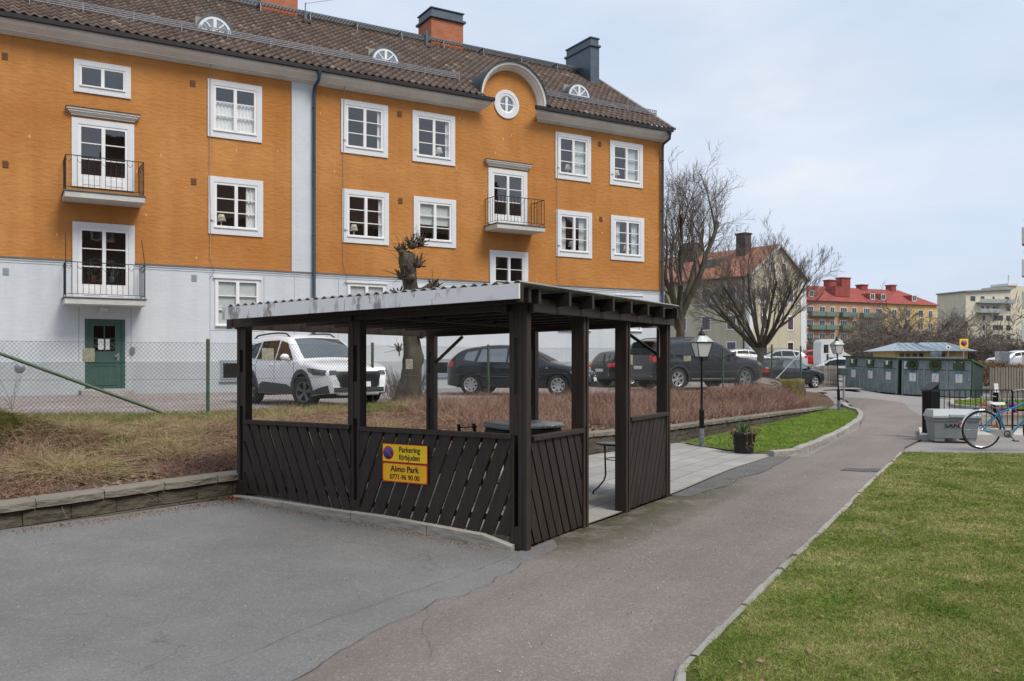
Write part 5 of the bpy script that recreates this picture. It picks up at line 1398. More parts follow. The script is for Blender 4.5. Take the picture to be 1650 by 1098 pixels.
SUV['end_patches'] = [('grille', dict(front=True, y0=-.56, y1=.56, z0=.46, z1=.80, mat=M_grille, off=.012, shape=lambda f: .80 + .25 * f)), ('lower_grille', dict(front=True, y0=-.62, y1=.62, z0=.355, z1=.455, mat=M_clad, off=.012)),
    ('headlight', dict(front=True, y0=.53, y1=.69, z0=.73, z1=.82, mat=M_headd, off=.016)), ('headlight', dict(front=True, y0=-.69, y1=-.53, z0=.73, z1=.82, mat=M_headd, off=.016))]
suv, sp, ep, _, _ = make_car('parked_car', 'silver white crossover with black grille and dark cladding, front turned to the fence', (-5.03, 20.02, 0), R(-49), SUV)
def ground_car(t, z=None):
    t.location.z = float(hu(t.location.x, t.location.y)) + .002 if z is None else z
suv.location = (-3.93 - .656 * 1.29, 19.6 + .755 * 1.29, 0); ground_car(suv)
g = MB()
for i in range(9): g.box(2.235, 2.25, -.5 + .02, .5, .49 + i * .036, .497 + i * .036)
for i in range(13): g.box(2.233, 2.246, -.48 + i * .08, -.472 + i * .08, .48, .80)
g.build('grille_bars', M_clad, suv)
g = MB(); g.bbox(2.1, 2.24, -.5, .5, .27, .335, .02); g.build('skid_plate', M_rimsil, suv)
# seats visible through the screens
for o_ in (suv,):
    pass

# --- black blue hatchback
HB = dict(W=1.755, axf=1.37, axr=-1.27, rw=.318, sill=.24, paint=paint('paint_blueblack', (.012, .017, .028), .4, .22), rim=M_rimsil, spokes=8, spw=.07, tum=.40, endround=.36, endlen=.7, tw=.10, archgap=.035,
    outline=[(-2.10, .36), (-2.14, .58), (-2.10, .80), (-2.02, 1.0), (-1.80, 1.20), (-1.50, 1.36), (-.9, 1.455), (-.3, 1.47), (.15, 1.42), (.55, 1.26), (1.12, .98), (1.45, .90), (1.85, .82), (2.12, .70), (2.22, .55), (2.25, .42), (2.23, .28)],
    belt=belt_c(1.0, .90, -1.8, 1.1), windscreen=(.32, 1.06), rearscreen=(-1.98, -1.62), mirror=(.66, .97), wsglass=m_glass('hb_screen', (.25, .3, .3), .30, 1.6), glass=m_glass('hb_side', (.35, .4, .4), .22, 1.5),
    side_windows=[([(-.12, .975), (.78, .955)], [(-.10, 1.37), (.32, 1.29)]), ([(-1.06, .99), (-.18, .98)], [(-.95, 1.36), (-.17, 1.38)]), ([(-1.5, 1.05), (-1.16, 1.0)], [(-1.40, 1.27), (-1.05, 1.33)])],
    seams=[((-.15, .36), (-.14, 1.38)), ((-1.02, .66), (-1.06, 1.34)), ((.93, .36), (.98, .93))], handles=[(-.32, .86), (-1.18, .88)],
    plates=[(True, '', .48, ''), (False, '', .80, '')])
HB['side_patches'] = [('headlight', dict(poly_lo=[(1.78, .62), (2.13, .56)], poly_hi=[(1.72, .74), (2.12, .67)], mat=M_head, off=.01)), ('tail_light', dict(poly_lo=[(-2.05, .84), (-1.82, .84)], poly_hi=[(-1.98, 1.02), (-1.80, 1.0)], mat=M_tail, off=.01)),
    ('side_trim', dict(poly_lo=[(-.9, .555), (.86, .545)], poly_hi=[(-.9, .585), (.86, .575)], mat=M_rimdark, off=.012)), ('indicator', dict(poly_lo=[(1.02, .80), (1.09, .80)], poly_hi=[(1.03, .83), (1.09, .83)], mat=M_rimsil, off=.01))]
HB['end_patches'] = [('grille', dict(front=True, y0=-.32, y1=.32, z0=.56, z1=.68, mat=M_grille, shape=lambda f: .8 + .3 * f)), ('lower_grille', dict(front=True, y0=-.5, y1=.5, z0=.29, z1=.40, mat=M_grille)),
    ('headlight', dict(front=True, y0=.46, y1=.64, z0=.57, z1=.67, mat=M_head, off=.014)), ('headlight', dict(front=True, y0=-.64, y1=-.46, z0=.57, z1=.67, mat=M_head, off=.014))]
a = R(-16); Zr = 25.7; Xr = PX(759.4, Zr); c, s = math.cos(a), math.sin(a)
lat = .76; ctr = Vector((Xr, Zr)) + Vector((c, s)) * 1.27 + Vector((-s, c)) * lat
hb, *_ = make_car('parked_car', 'dark blue black five door hatchback with silver star wheels behind the pavilion', (ctr.x, ctr.y, 0), a, HB); ground_car(hb)
q = MB(); q.lathe([(.06, 0), (.075, .0), (.075, .01), (.06, .01), (.06, 0)], 20, (2.285, 0, .62), 'x'); q.build('badge_ring', M_chrome, hb)

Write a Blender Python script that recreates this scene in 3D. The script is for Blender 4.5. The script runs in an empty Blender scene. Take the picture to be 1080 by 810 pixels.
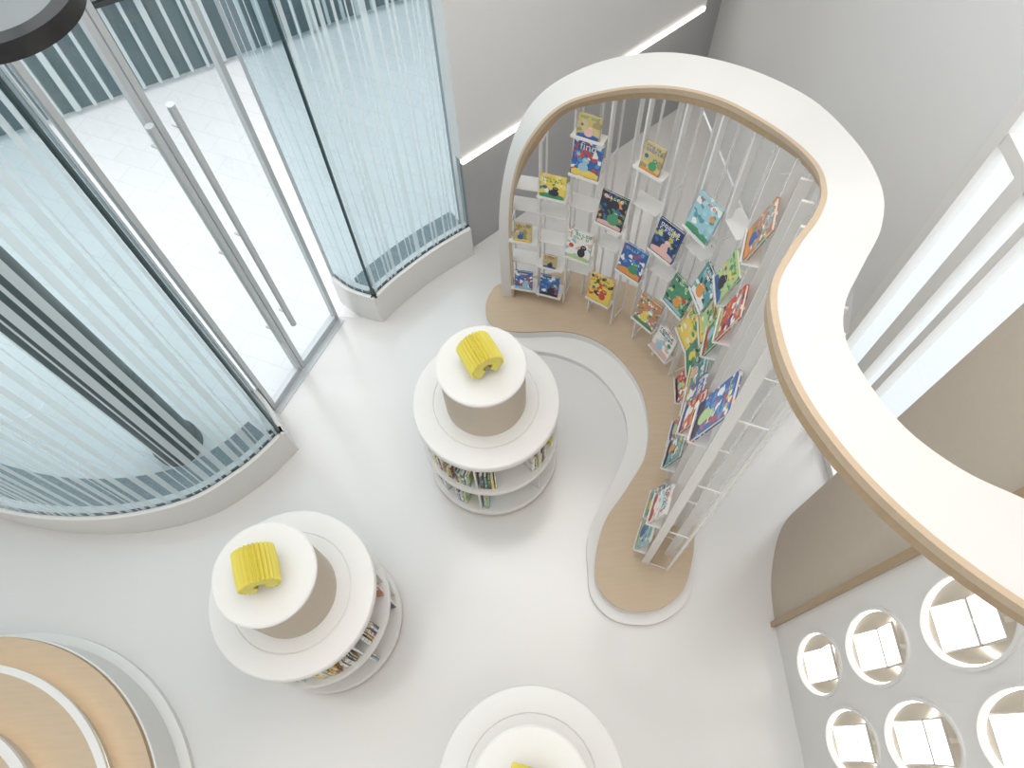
import bpy, math, random
from mathutils import Vector, Matrix
random.seed(7)
sc=bpy.context.scene
sc.view_settings.view_transform='Standard'

# ------------------------------------------------------------------ materials
def mat(name,col,rough=.5,metal=0,emit=None,es=0,spec=.5,noise=0,nscale=8,coat=0,bump=0):
    m=bpy.data.materials.new(name); m.use_nodes=True
    nt=m.node_tree; b=nt.nodes["Principled BSDF"]
    b.inputs["Base Color"].default_value=(*col,1); b.inputs["Roughness"].default_value=rough
    b.inputs["Metallic"].default_value=metal; b.inputs["Specular IOR Level"].default_value=spec
    b.inputs["Coat Weight"].default_value=coat; b.inputs["Coat Roughness"].default_value=.17
    if coat: b.inputs["Coat IOR"].default_value=1.6
    if emit: b.inputs["Emission Color"].default_value=(*emit,1); b.inputs["Emission Strength"].default_value=es
    if noise or bump:
        tc=nt.nodes.new("ShaderNodeTexCoord")
        n=nt.nodes.new("ShaderNodeTexNoise"); n.inputs["Scale"].default_value=nscale; n.inputs["Detail"].default_value=2
        nt.links.new(tc.outputs["Object"],n.inputs["Vector"])
    if noise:
        mx=nt.nodes.new("ShaderNodeMix"); mx.data_type='RGBA'
        mx.inputs[6].default_value=(*[c*(1-noise) for c in col],1); mx.inputs[7].default_value=(*[min(1,c*(1+noise)) for c in col],1)
        nt.links.new(n.outputs[0],mx.inputs[0]); nt.links.new(mx.outputs[2],b.inputs["Base Color"])
    if bump:
        bp=nt.nodes.new("ShaderNodeBump"); bp.inputs["Strength"].default_value=bump; bp.inputs["Distance"].default_value=.01
        nt.links.new(n.outputs[0],bp.inputs["Height"]); nt.links.new(bp.outputs[0],b.inputs["Normal"])
    return m
def wood(name,a,b_,sc_=6,rough=.45):
    m=mat(name,a,rough); nt=m.node_tree; b=nt.nodes["Principled BSDF"]
    tc=nt.nodes.new("ShaderNodeTexCoord"); mp=nt.nodes.new("ShaderNodeMapping"); mp.inputs["Scale"].default_value=(1,9,1)
    n=nt.nodes.new("ShaderNodeTexNoise"); n.inputs["Scale"].default_value=sc_; n.inputs["Detail"].default_value=5
    mx=nt.nodes.new("ShaderNodeMix"); mx.data_type='RGBA'; mx.inputs[6].default_value=(*a,1); mx.inputs[7].default_value=(*b_,1)
    nt.links.new(tc.outputs["Object"],mp.inputs[0]); nt.links.new(mp.outputs[0],n.inputs[0]); nt.links.new(n.outputs[0],mx.inputs[0]); nt.links.new(mx.outputs[2],b.inputs["Base Color"])
    return m
def glassmat(name,tint,refl=.5,solid=None,solidfac=0):
    m=bpy.data.materials.new(name); m.use_nodes=True; nt=m.node_tree; nt.nodes.clear()
    o=nt.nodes.new("ShaderNodeOutputMaterial"); t=nt.nodes.new("ShaderNodeBsdfTransparent"); t.inputs[0].default_value=(*tint,1)
    last=t
    if refl:
        g=nt.nodes.new("ShaderNodeBsdfGlossy"); g.inputs["Roughness"].default_value=.03; g.inputs[0].default_value=(.9,.95,1,1)
        lw=nt.nodes.new("ShaderNodeLayerWeight"); lw.inputs[0].default_value=.5
        pw=nt.nodes.new("ShaderNodeMath"); pw.operation='POWER'; pw.inputs[1].default_value=4
        ml=nt.nodes.new("ShaderNodeMath"); ml.operation='MULTIPLY_ADD'; ml.inputs[1].default_value=refl; ml.inputs[2].default_value=.05
        nt.links.new(lw.outputs["Facing"],pw.inputs[0]); nt.links.new(pw.outputs[0],ml.inputs[0])
        mx=nt.nodes.new("ShaderNodeMixShader"); nt.links.new(ml.outputs[0],mx.inputs[0]); nt.links.new(t.outputs[0],mx.inputs[1]); nt.links.new(g.outputs[0],mx.inputs[2])
        last=mx
    if solid:
        d=nt.nodes.new("ShaderNodeBsdfDiffuse"); d.inputs[0].default_value=(*solid,1)
        tr=nt.nodes.new("ShaderNodeBsdfTranslucent"); tr.inputs[0].default_value=(*solid,1)
        ad=nt.nodes.new("ShaderNodeMixShader"); ad.inputs[0].default_value=.5; nt.links.new(d.outputs[0],ad.inputs[1]); nt.links.new(tr.outputs[0],ad.inputs[2])
        m2=nt.nodes.new("ShaderNodeMixShader"); m2.inputs[0].default_value=solidfac
        nt.links.new(last.outputs[0],m2.inputs[1]); nt.links.new(ad.outputs[0],m2.inputs[2]); last=m2
    nt.links.new(last.outputs[0],o.inputs[0]); return m
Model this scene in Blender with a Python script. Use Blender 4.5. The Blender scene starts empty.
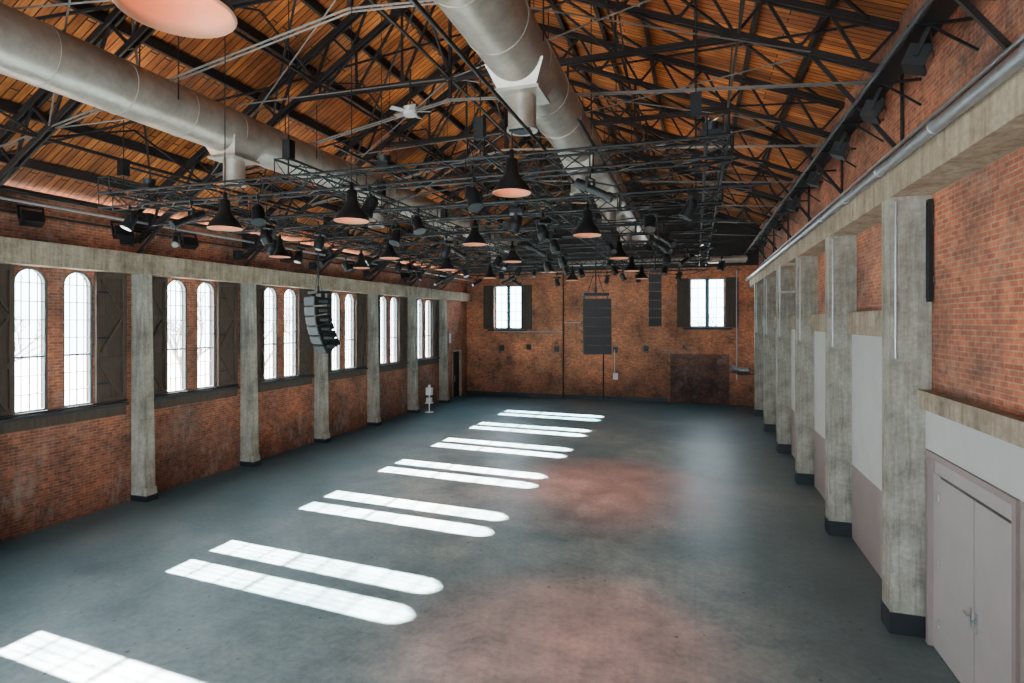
import bpy, bmesh, math, random
from mathutils import Vector, Matrix
random.seed(7)
S = bpy.context.scene
COL = S.collection

# ------------------------------------------------------------ materials
def new_mat(name):
    m = bpy.data.materials.new(name); m.use_nodes = True
    nt = m.node_tree
    return m, nt, nt.nodes['Principled BSDF']
def L(nt, a, b): nt.links.new(a, b)
def noise(nt, co, scale, detail=4, rough=.6):
    n = nt.nodes.new('ShaderNodeTexNoise'); n.inputs['Scale'].default_value = scale
    n.inputs['Detail'].default_value = detail; n.inputs['Roughness'].default_value = rough
    L(nt, co, n.inputs['Vector']); return n.outputs['Fac']
def ramp(nt, fac, stops):
    r = nt.nodes.new('ShaderNodeValToRGB'); e = r.color_ramp.elements
    while len(e) < len(stops): e.new(.5)
    for i, (p, c) in enumerate(stops):
        e[i].position = p; e[i].color = (*c, 1) if len(c) == 3 else c
    L(nt, fac, r.inputs['Fac']); return r.outputs['Color']
def mix(nt, fac, a, b, mode='MIX'):
    m = nt.nodes.new('ShaderNodeMix'); m.data_type = 'RGBA'; m.blend_type = mode
    for s, v in ((m.inputs[0], fac), (m.inputs[6], a), (m.inputs[7], b)):
        if isinstance(v, bpy.types.NodeSocket): L(nt, v, s)
        elif isinstance(v, (int, float)): s.default_value = v
        else: s.default_value = (*v, 1)
    return m.outputs[2]
def coords(nt):
    t = nt.nodes.new('ShaderNodeTexCoord'); return t.outputs['Object']
def bump(nt, p, h, strength=.3, dist=.02):
    b = nt.nodes.new('ShaderNodeBump'); b.inputs['Strength'].default_value = strength
    b.inputs['Distance'].default_value = dist
    L(nt, h, b.inputs['Height']); L(nt, b.outputs['Normal'], p.inputs['Normal'])
def swz(nt, co, a, b):
    s = nt.nodes.new('ShaderNodeSeparateXYZ'); L(nt, co, s.inputs[0])
    c = nt.nodes.new('ShaderNodeCombineXYZ')
    L(nt, s.outputs[a], c.inputs[0]); L(nt, s.outputs[b], c.inputs[1]); return c.outputs[0], s
def maprange(nt, v, a, b, c, d):
    g = nt.nodes.new('ShaderNodeMapRange'); L(nt, v, g.inputs[0])
    for i, x in enumerate((a, b, c, d)): g.inputs[i+1].default_value = x
    return g.outputs[0]

def plain(name, col, rough=.6, metal=0, var=.15, nscale=6):
    m, nt, p = new_mat(name); co = coords(nt)
    f = noise(nt, co, nscale)
    d = tuple(c*(1-var) for c in col); u = tuple(min(1, c*(1+var)) for c in col)
    L(nt, ramp(nt, f, [(.3, d), (.7, u)]), p.inputs['Base Color'])
    p.inputs['Roughness'].default_value = rough; p.inputs['Metallic'].default_value = metal
    return m
def brick_mat(name, axis, c1, c2, mortar, dirt=.55, lowstain=0):
    m, nt, p = new_mat(name); co = coords(nt)
    v, sp = swz(nt, co, axis, 2)
    b = nt.nodes.new('ShaderNodeTexBrick'); L(nt, v, b.inputs['Vector'])
    b.inputs['Scale'].default_value = 1; b.inputs['Brick Width'].default_value = .215
    b.inputs['Row Height'].default_value = .075; b.inputs['Mortar Size'].default_value = .0095
    b.inputs['Mortar Smooth'].default_value = .2; b.inputs['Bias'].default_value = -.1
    b.inputs['Color1'].default_value = (*c1, 1); b.inputs['Color2'].default_value = (*c2, 1)
    b.inputs['Mortar'].default_value = (*mortar, 1)
    n1 = noise(nt, co, .4, 7, .72)
    st = ramp(nt, n1, [(.34, (dirt*.7, dirt*.72, dirt*.78)), (.5, (.9, .88, .86)), (.66, (1.6, 1.38, 1.2))])
    c = mix(nt, 1.0, b.outputs['Color'], st, 'MULTIPLY')
    n2 = noise(nt, co, 7, 3, .6)
    c = mix(nt, .8, c, ramp(nt, n2, [(.3, (.55, .55, .57)), (.7, (1.3, 1.22, 1.15))]), 'MULTIPLY')
    n3 = noise(nt, co, 1.1, 9, .8)
    c = mix(nt, ramp(nt, n3, [(.54, (0, 0, 0)), (.68, (.5, .5, .5))]), c, (.38, .27, .21))
    n4 = noise(nt, co, .8, 8, .75)
    c = mix(nt, ramp(nt, n4, [(.32, (.7, .7, .7)), (.43, (0, 0, 0))]), c, (.06, .038, .033))
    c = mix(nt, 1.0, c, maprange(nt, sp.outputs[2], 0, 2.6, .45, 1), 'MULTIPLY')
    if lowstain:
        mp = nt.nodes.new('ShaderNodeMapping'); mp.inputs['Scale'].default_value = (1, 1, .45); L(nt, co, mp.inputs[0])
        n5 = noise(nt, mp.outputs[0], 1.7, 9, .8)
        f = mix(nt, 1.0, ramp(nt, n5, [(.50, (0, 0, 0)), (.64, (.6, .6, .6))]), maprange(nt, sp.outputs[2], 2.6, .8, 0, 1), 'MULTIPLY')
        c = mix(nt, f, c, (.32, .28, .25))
    L(nt, c, p.inputs['Base Color']); p.inputs['Roughness'].default_value = .85
    bump(nt, p, b.outputs['Fac'], -.5, .02)
    return m
BR_L = brick_mat('brick_window_wall', 1, (.43, .13, .06), (.21, .06, .033), (.30, .22, .17), .55, 1)
BR_Y = brick_mat('brick_side', 1, (.46, .14, .065), (.23, .065, .036), (.32, .23, .17))
BR_X = brick_mat('brick_end', 0, (.66, .21, .085), (.33, .10, .05), (.36, .25, .18), .65)
BR_D = brick_mat('brick_dark', 0, (.24, .095, .06), (.14, .055, .04), (.16, .12, .10))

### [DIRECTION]
Except for the pictures, write out exactly the lines from the line that contains "Write a Blender" through the line that contains "sc.view_settings.view_transform='Standard'", including both.

### [EXERCISE RESULT]
Write a Blender Python script that recreates this scene in 3D. The script is for Blender 4.5. The script runs in an empty Blender scene. Take the picture to be 1080 by 810 pixels.
import bpy, math, random
from mathutils import Vector, Matrix
random.seed(7)
sc=bpy.context.scene
sc.view_settings.view_transform='Standard'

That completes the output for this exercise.